YOUR TASK =
Leave the pictures out and retype the lines from the beginning through the line with "SC.camera = cam", both ends included.

RAW DATA =

=======

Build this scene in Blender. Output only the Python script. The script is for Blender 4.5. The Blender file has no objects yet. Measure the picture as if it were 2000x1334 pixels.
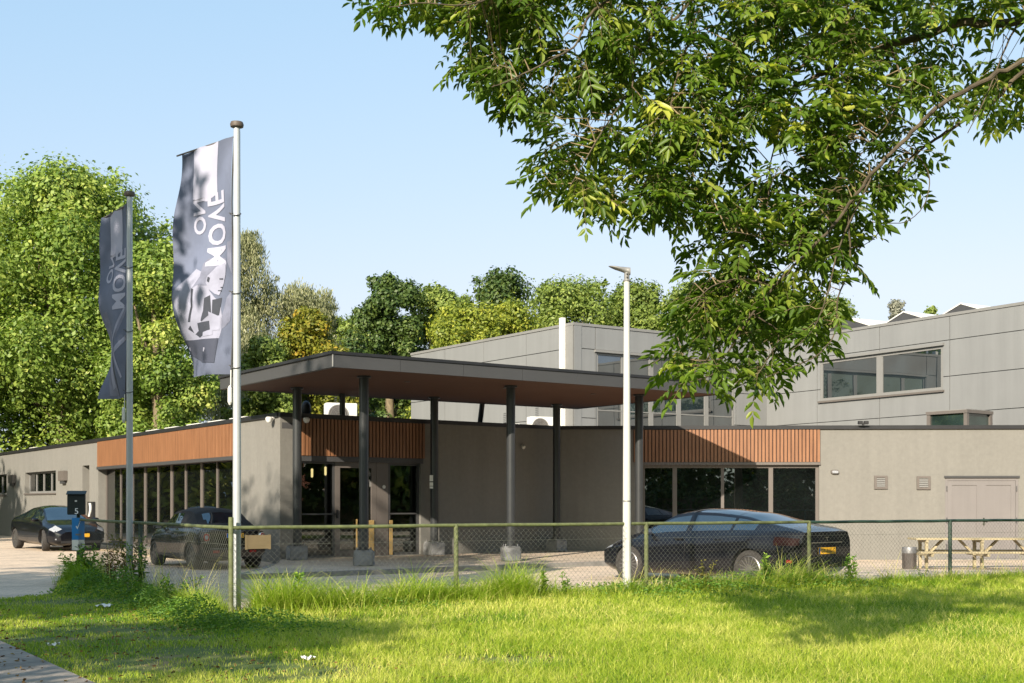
import bpy, bmesh, math, random
import numpy as np
from mathutils import Vector, Matrix

# ------------------------------------------------------------------ camera, sky, sun
SC = bpy.context.scene
COL = SC.collection
R = math.radians
F, HZ, EYE = 2460.0, 980.0, 1.55          # focal length in photo pixels, horizon row, eye height
cam_d = bpy.data.cameras.new('camera')
cam_d.sensor_width = 36.0
cam_d.lens = 36.0 * F / 2000.0
cam_d.shift_y = (HZ - 667.0) / 2000.0
cam_d.clip_start, cam_d.clip_end = 0.1, 3000
cam = bpy.data.objects.new('camera', cam_d)
cam.location = (0, 0, EYE)
cam.rotation_euler = (R(90), 0, 0)
COL.objects.link(cam)
SC.camera = cam

SUN_AZ, SUN_EL = 202.0, 26.0               # clockwise from +Y
world = bpy.data.worlds.new('World'); SC.world = world
world.use_nodes = True
wn = world.node_tree
sky = wn.nodes.new('ShaderNodeTexSky')
sky.sky_type = 'NISHITA'
sky.sun_disc = False
sky.sun_elevation = R(SUN_EL)
sky.sun_rotation = R(SUN_AZ)
sky.air_density, sky.dust_density, sky.ozone_density = 1.0, 3.0, 3.0
sep = wn.nodes.new('ShaderNodeSeparateColor'); cmb = wn.nodes.new('ShaderNodeCombineColor')     # soft shoulder of the camera on the bright sky
wn.links.new(sky.outputs[0], sep.inputs[0])
for k_, (g_, a_) in enumerate(((0.78, 1.57), (0.45, 2.00), (0.30, 2.60))):
    pw = wn.nodes.new('ShaderNodeMath'); pw.operation = 'POWER'; pw.inputs[1].default_value = g_
    ml = wn.nodes.new('ShaderNodeMath'); ml.operation = 'MULTIPLY'; ml.inputs[1].default_value = a_
    wn.links.new(sep.outputs[k_], pw.inputs[0]); wn.links.new(pw.outputs[0], ml.inputs[0]); wn.links.new(ml.outputs[0], cmb.inputs[k_])
    if k_ == 0: red = ml
    if k_ == 1:
        cap_ = wn.nodes.new('ShaderNodeMath'); cap_.operation = 'MULTIPLY'; cap_.inputs[1].default_value = 0.88
        mn_ = wn.nodes.new('ShaderNodeMath'); mn_.operation = 'MINIMUM'
        wn.links.new(ml.outputs[0], cap_.inputs[0]); wn.links.new(cap_.outputs[0], mn_.inputs[0]); wn.links.new(red.outputs[0], mn_.inputs[1]); wn.links.new(mn_.outputs[0], cmb.inputs[0])
gain = cmb
wn.links.new(gain.outputs[0], wn.nodes['Background'].inputs[0])
wn.nodes['Background'].inputs[1].default_value = 0.13
sun_d = bpy.data.lights.new('sun', 'SUN')
sun_d.energy, sun_d.angle, sun_d.color = 5.0, R(0.55), (1.0, 0.89, 0.74)
sun = bpy.data.objects.new('sun', sun_d)
S = Vector((math.sin(R(SUN_AZ)) * math.cos(R(SUN_EL)), math.cos(R(SUN_AZ)) * math.cos(R(SUN_EL)), math.sin(R(SUN_EL))))
sun.rotation_euler = (-S).to_track_quat('-Z', 'Y').to_euler()
sun.location = (-20, -40, 40)
COL.objects.link(sun)
SC.view_settings.view_transform = 'Standard'
SC.view_settings.look = 'None'
SC.view_settings.exposure = 0.95
SC.view_settings.gamma = 1.0

# ------------------------------------------------------------------ helpers
rng = np.random.default_rng(7)
random.seed(7)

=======

TASK RESPONSE =
Build this scene in Blender. Output only the Python script. The script is for Blender 4.5. The Blender file has no objects yet. Measure the picture as if it were 2000x1334 pixels.
import bpy, bmesh, math, random
import numpy as np
from mathutils import Vector, Matrix

# ------------------------------------------------------------------ camera, sky, sun
SC = bpy.context.scene
COL = SC.collection
R = math.radians
F, HZ, EYE = 2460.0, 980.0, 1.55          # focal length in photo pixels, horizon row, eye height
cam_d = bpy.data.cameras.new('camera')
cam_d.sensor_width = 36.0
cam_d.lens = 36.0 * F / 2000.0
cam_d.shift_y = (HZ - 667.0) / 2000.0
cam_d.clip_start, cam_d.clip_end = 0.1, 3000
cam = bpy.data.objects.new('camera', cam_d)
cam.location = (0, 0, EYE)
cam.rotation_euler = (R(90), 0, 0)
COL.objects.link(cam)
SC.camera = cam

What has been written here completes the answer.